Tyrants frequent engage in completely arbitrary exercises of power. At the end of Act III of Friedrich Schiller’s 1804 play “William Tell,” the evil Governor Gessler forces the Swiss freedom fighter William Tell to use his crossbow to shoot an apple off his son’s head.
Just in case he misses and kills his son, William Tell has another arrow ready for Gessler himself. After Tell successfully hits the apple, Gessler confronts him about the extra arrow and has Tell arrested.
Tell escapes and at the end of Act IV he ambushes Gessler and shoots him with his crossbow. As Gessler lies dying, a fieldguard says “The sacrifice is there — here come the ravens,” referring to a group of friars who surround the dead man. They sing in deep voices:
“Death lies about the ways of men,
no term is left for him to end his strife.

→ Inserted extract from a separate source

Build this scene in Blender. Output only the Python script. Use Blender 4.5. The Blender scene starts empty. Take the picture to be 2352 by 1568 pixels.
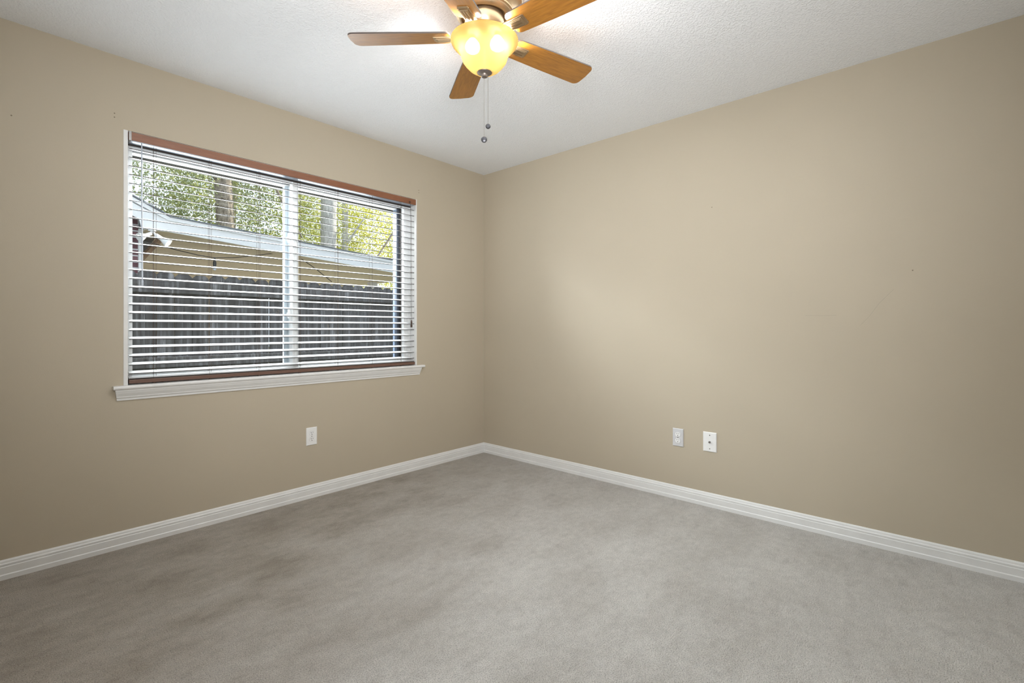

Midway along his road, the last ‘Amen’
tears him away from in the midst of life.
Prepared or not, at last he stands alone
to give account before the Judgement Throne.”
tr. Robert David MacDonald
Beethoven lost the opportunity to write some incidental music for a production of Schiller’s “William Tell” (Day 240). He probably would have liked to compose a “William Tell” opera but never came close. (Rossini’s opera came in 1829, a couple years after Beethoven’s death.)
On 3 May 1817, Beethoven’s violinist friend Wenzel Krumpholz died suddenly of apoplexy. In memory of Krumpholz, Beethoven wrote a short setting of “Gesang der Mönche” (Song of the Monks) from “William Tell” for three male voices: two tenors and a bass.
#Beethoven250 Day 303
Song of the Monks (WoO 104), 1817
A rare live performance with seven singers.
Turn on closed captioning for the German text and English subtitles.
Alexander Wheelock Thayer recorded a charming anecdote about one of the daughters of the schoolmaster who was taking care of Beethoven’s nephew Karl:
“On the occasion of Anna Giannatasio’s birthday, Beethoven came and offered a musical congratulation. Approaching her he sang with great solemnity the melody of a canon to the words: ‘Above all may you lack happiness, and health too —.’ Then he stopped and the lady protested that the wish that she might fail in happiness and health was scarcely a kind one; whereupon Beethoven laughed and finished the sentiment with ‘at no time!’”
Thayer reproduced the melody of the canon in his biography of Beethoven (Thayer / Forbes p. 667), and it was later catalogued as WoO 171.
In 1978, the canon was discovered to have been composed by Michael Haydn.
#Beethoven250 Day 303
Canon “Glück fehl’ dir” (WoO 171), 1817
This canon by Michael Haydn was once believed to have been composed by Beethoven for the birthday of Anna Giannatasio.